While all of this is completely true, I know from experience this is extremely confusing to beginners because this is all upside down from practical viewpoint; where diodes usually are used, known voltage is not deliberately applied over a diode, but the opposite is true: current which is defined by the other circuitry flows through the diode and causes an often unwanted drop i.e. loss of voltage.

So you can turn the exponential equation upside down to get Vf on the left side of the equation: voltage drop seen over the diode is a logarithm of the current through the diode. And, logarithm being what it is, a pretty good bang-for-a-buck approximation over a limited range is a constant, hence we see this advice that Vf of a diode is some 0.7V, depending on the diode type of course. In reality, it's not 0.7V but depends on current, but if current is within one order of magnitude from the diode rating, Vf doesn't change that much.

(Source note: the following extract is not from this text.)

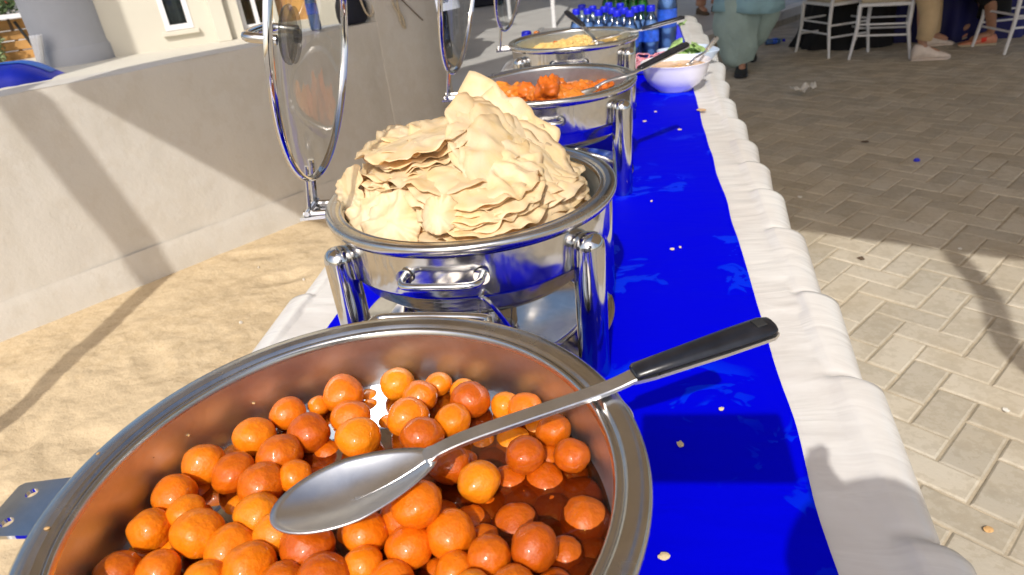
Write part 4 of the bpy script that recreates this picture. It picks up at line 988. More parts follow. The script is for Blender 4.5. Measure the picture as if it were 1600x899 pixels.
def sqplate(c, sx, sy, h, mat, name, label, rz=0):
    def ring(k, z): return [V((sx * k * (abs(cos(a)) ** .5) * (1 if cos(a) > 0 else -1), sy * k * (abs(sin(a)) ** .5) * (1 if sin(a) > 0 else -1), z)) for a in [2 * pi * i / 48 + .01 for i in range(48)]]
    m = MB().loft([ring(.55, 0), ring(.62, .003), ring(.85, h * .55), ring(1, h), ring(.985, h + .002), ring(.96, h), ring(.80, h * .55 + .003), ring(.58, .007)])
    return tag(m.obj(name, mat, None, c, rz, ang=50), label, 'plate')
sqplate((.185, 2.80, TZ), .11, .10, .055, 'plate_blue', 'salad_plate', 'pale blue square bowl of lettuce behind the sauce bowl', .3)
sqplate((.025, 2.72, TZ), .10, .10, .03, 'plate_blue', 'onion_plate', 'pale plate of pink onion slices between the chicken dish and the sauce bowl', .1)
def leafy(c, n, s, mat, name, label, cat, rad=.07, h=.03, group=None):
    for i in range(n):
        a = rc.uniform(0, 6.28); r = rad * sqrt(rc.random()); m = MB(); sd = rc.uniform(0, 50); tilt = rc.uniform(-.7, .7); t2 = rc.uniform(-.7, .7)
        def lf(u, v): x, y = (u - .5) * s * 2, (v - .5) * s * 1.5 * sin(pi * (.1 + .85 * u)); return (x, y, x * tilt + y * t2 + .012 * nz(x * 60, y * 60, sd))
        o = m.grid(10, 8, lf).obj(name, mat, None, (c[0] + r * cos(a), c[1] + r * sin(a), c[2] + rc.uniform(.2, 1) * h), rc.uniform(0, 6), ang=80)
        md = o.modifiers.new('s', 'SOLIDIFY'); md.thickness = .0012; tag(o, label, cat, group)
leafy((.185, 2.80, TZ + .035), 12, .035, 'lettuce', 'lettuce_leaf', 'curled green lettuce leaf in the pale blue bowl', 'lettuce leaf', .065, .035, 'lettuce leaves in the blue bowl')
for i in range(26):
    a = rc.uniform(0, 6.28); r = .072 * sqrt(rc.random()); R1 = rc.uniform(.014, .026)
    o = MB().tube([(R1 * cos(t), R1 * sin(t), .003 * sin(3 * t)) for t in [2 * pi * k / 20 for k in range(20)]], .0028, 6, True).obj('onion_ring', 'onion', None, (.025 + r * cos(a), 2.72 + r * sin(a), TZ + .02 + rc.uniform(0, .035)))
    o.rotation_euler = (rc.uniform(-.6, .6), rc.uniform(-.6, .6), 0); tag(o, 'pink sliced onion ring heaped on the plate behind the chicken dish', 'onion ring', 'pink onion rings on the plate')

# ================================================================== BOTTLES
def bottle(label, loc, h=.205, r=.031, body='bottle_clear', cap='blue_plastic', lab=True, group=None, empty=False, water=None):
    o = thing('water_bottle', label, 'bottle', loc, rc.uniform(0, 6), group)
    pr = [(0, .003), (r * .8, 0), (r * .97, .008), (r, .02), (r, h * .16), (r * .95, h * .2), (r, h * .24), (r, h * .32), (r * .985, h * .33), (r * .985, h * .56), (r, h * .57), (r * .93, h * .65), (r * .75, h * .74), (r * .48, h * .82), (r * .40, h * .85), (r * .42, h * .88), (r * .38, h * .885), (r * .38, h * .93)]
    MB().lathe(pr, 28).obj('shell', body, o)
    MB().lathe([(0, h * .03), (r * .9, h * .03), (r * .93, h * .15), (r * .93, h * .60), (r * .7, h * .72), (0, h * .74)], 20).obj('water', water or 'water_blue', o) if not empty else None
    if lab: MB().lathe([(r * 1.006, h * .335), (r * 1.006, h * .555)], 28).obj('label', 'label_blue', o)
    n = 30; cp = MB().lathe([(0, h), (r * .40, h), (r * .50, h * .985), (r * .52, h * .97), (r * .52, h * .89), (r * .44, h * .885)], n, wob=lambda a, z: 1 + .03 * (1 if int(a / (2 * pi) * n + .5) % 2 else -1)); cp.obj('cap', cap, o, ang=60)
    return o
MT['water_blue'] = simple('bottle_water', (.30, .46, .78), .3, 0, 8, .2, trans=.35); MT['green_drink'] = simple('green_drink', (.16, .42, .20), .3, 0, 8, .2, trans=.3)
caps = [(900, 18), (918, 17), (926, 13), (935, 19), (944, 14), (956, 16), (964, 20), (975, 16), (984, 20), (992, 14), (1001, 12), (1017, 12), (909, 11), (951, 8), (969, 9)]
caps.sort()
for i, (px, py) in enumerate(caps):
    c = at(px, py - 4, TZ + .212)
    pos = 'leftmost' if px < 905 else ('rightmost' if px > 1010 else ('left part' if px < 940 else 'middle' if px < 975 else 'right part'))
    bottle('small clear water bottle with bright blue cap, %s from the left of the cluster' % ['first', 'second', 'third', 'fourth', 'fifth', 'sixth', 'seventh', 'eighth', 'ninth', 'tenth', 'eleventh', 'twelfth', 'thirteenth', 'fourteenth', 'fifteenth'][i], (c.x, c.y, TZ), .212, .034 if i % 3 else .032, group='blue capped water bottles behind the rice dish')
c = at(1042, 86, TZ); bottle('tall clear water bottle with a blue label at the right end of the bottles', (c.x, c.y + .04, TZ), .33, .042)
c = at(822, 48, .985); bottle('water bottle with a blue cap standing alone behind the left rim of the rice dish', (max(-.53, c.x), c.y, TZ), .225, .034)
for i, px in enumerate((948, 962, 977, 990, 1004)):
    c = at(px, 6, .92); bottle('green drink bottle behind the blue capped ones, %s' % ['leftmost', 'second from left', 'middle', 'second from right', 'rightmost'][i], (c.x, c.y + .05, TZ), .235, .032, 'bottle_green', 'label_blue' if False else 'lettuce', False, 'green bottles behind the water bottles', water='green_drink')
c = at(1046, 84, TZ)
m = MB(); m.loft([[c + V(p) for p in r] for r in [[(-.01, .0, 0), (.075, -.01, 0), (.085, .06, 0), (0, .07, 0)], [(.0, .01, .05), (.055, .0, .055), (.06, .05, .06), (.005, .06, .055)], [(.015, .02, .10), (.035, .02, .115), (.04, .04, .115), (.02, .045, .105)]]])
tag(m.obj('plastic_packet', 'blue_plastic', ang=20), 'blue plastic packet leaning beside the tall bottle', 'packet')
leafy((c.x + .055, c.y + .02, TZ + .11), 3, .014, 'lettuce', 'herb_sprig', 'small green herb sprig on top of the blue packet', 'herb', .012, .01, 'herb leaves on the blue packet')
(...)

What comes to OP's question, I would try to simplify it this way:

Vf is a voltage drop or loss when the diode is conducting, for ideal diode this would be 0. This causes conduction loss P = Vf * I.

Vf is a per part number parameter; just simply look it up in the datasheet instead of confusing yourself with generalizations of gazillion of diode types and conditions. It's given in certain conditions like temperature and current. Like all parameters, it has variation between parts and hopefully manufacturer gives you minimum, typical and maximum  instead of just "typical" so you have guarantees to work with.

Lower Vf is most often desirable to reduce the power loss. But sometimes circuit designers take advantage of the diode's voltage drop when they need a specific (not highly accurate though) voltage drop somewhere in their circuit.

On the other hand, Vr is the voltage in the front page name (300V, 600V...) and it tells you how much the diode can take reverse voltage when it's not conducting. In this reverse direction, the diode drops all of the voltage available up to a limit where it blows up.